İkinci neden, evlilik oranlarının azalması ve boşanma oranlarının artışı. Türkiye'de 2023'te 1 milyon 48 bin 253 evlilik gerçekleşirken, 202 bin 311 boşanma oldu. Bu rakamlar, 2014'te 1 milyon 165 bin 68 evlilik ve 131 bin 830 boşanma olarak kaydedilmişti. Bu gelişmelere bağlı olarak insanlar evlenmeye daha geç karar veriyor veya bazıları hiç evlenmemeyi tercih ediyor.

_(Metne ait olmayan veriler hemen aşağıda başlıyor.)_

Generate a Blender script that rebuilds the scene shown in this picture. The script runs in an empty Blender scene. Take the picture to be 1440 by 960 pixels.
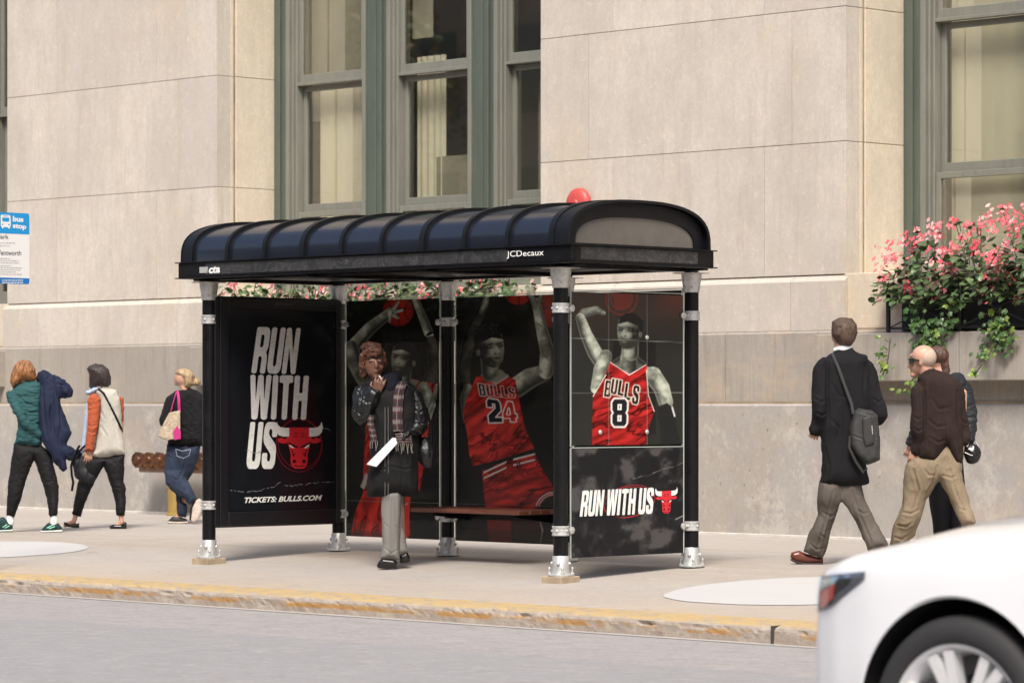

Üçüncü neden, ülkemizde kentleşme oranının artış göstermesi. Türkiye'nin kentleşme oranı 2023'te yüzde 93,5 olarak belirlendi. Bu oran, 2014'te yüzde 91,8 idi. Şehirlerdeki yaşam koşullarının değişmesi ve iş olanaklarının artması, bireyleri kentlere çekiyor. Bu da tek kişilik hanelerin artmasına yol açıyor. Konut üretiminde tek odaları evlerin artışı bu değişimin dolaylı göstergesi.
Dördüncü neden, Kovid-19 salgınının sonrasında bütün dünyada olduğu gibi ülkemizde de bireysel yaşam alışkanlığının değişmesi. Salgın döneminde insanlar, sosyal mesafe kurallarına uymak, kendilerini ve sevdiklerini korumak için daha fazla evde kalmayı tercih ettiler. Bu da insanların bireyselleşmesine ve sivil toplumdan uzaklaşmasına neden oldu.
Avrupa Komisyonunun yaptığı bir çalışma da Avrupalıların yüzde 7'si kendisini yalnız hissettiğini bildiriyor. Araştırmaya göre İtalya, Hollanda ve Fransa toplumdan uzak yaşayanların oranının en fazla olduğu ülke. Öyle ki, Yalnızlık sorunu ile ilgili çalışma ve kampanya yürütenler, farkındalık yaratılmadığı ve harekete geçilmediği sürece insanların giderek daha da yalnızlaşacağına dikkat çekiyor.
Hollanda'nın Rotterdam kentinde, evinin koridorunda yatan bir kadının 10 yıl önce öldüğünden kimsenin haberi yoktu. Kapı arkasında biriken mektupları fark eden bir görevlinin polisi aramasıyla, 74 yaşındaki kadının yıllar önce hayata gözlerini yumduğu ortaya çıkmıştı. Dönemin Sağlık Bakan Sözcüsü; "Büyük bir şehirde, birinin 10 yıldır hayatta olmadığının fark edilmemesi büyük bir şok' olduğunu açıklıyor.
Yalnızlık sadece Hollanda'da değil, Avrupa genelinde de yaygın bir problem. O kadar ki İngiltere ilk kez yalnızlıktan sorumlu bir bakanlık kuruldu. New Economics Foundation'ın tahminlerine göre 1,2 milyon İngiliz kronik yalnızlık çekiyor.
Her 3 Fransız yetişkininden biri yalnız yaşıyor ve 12 yaşın üzerindeki nüfusun yüzde 12'sinin aile, arkadaş, iş arkadaşı gibi herhangi bir sosyal çevresi bulunmuyor.
Berlin'de Yalnızlıkla Mücadele Komisyonu kurulması önerildi. 3,5 milyonluk şehirdeki evlerin neredeyse yarısında sadece bir kişi yaşıyor ve her yıl en az 300 kişi yalnızlık nedeniyle evinde fark edilmeden hayatını kaybediyor.
Türkiye, uzun bir süredir genç nüfusuyla ve sıcak sosyal ilişkileriyle tanınan bir ülke olarak öne çıkıyordu. Ancak, Avrupa'da yaşanan toplumsal değişimlerin benzerleri maalesef ülkemizde de görülmeye başladı. Geleneksel aile yapısından uzaklaşma, göçün artması, teknolojinin etkisi ve kentleşmenin hızlanması gibi faktörler, Türkiye'nin sosyal ve toplumsal dokusunu değiştiriyor.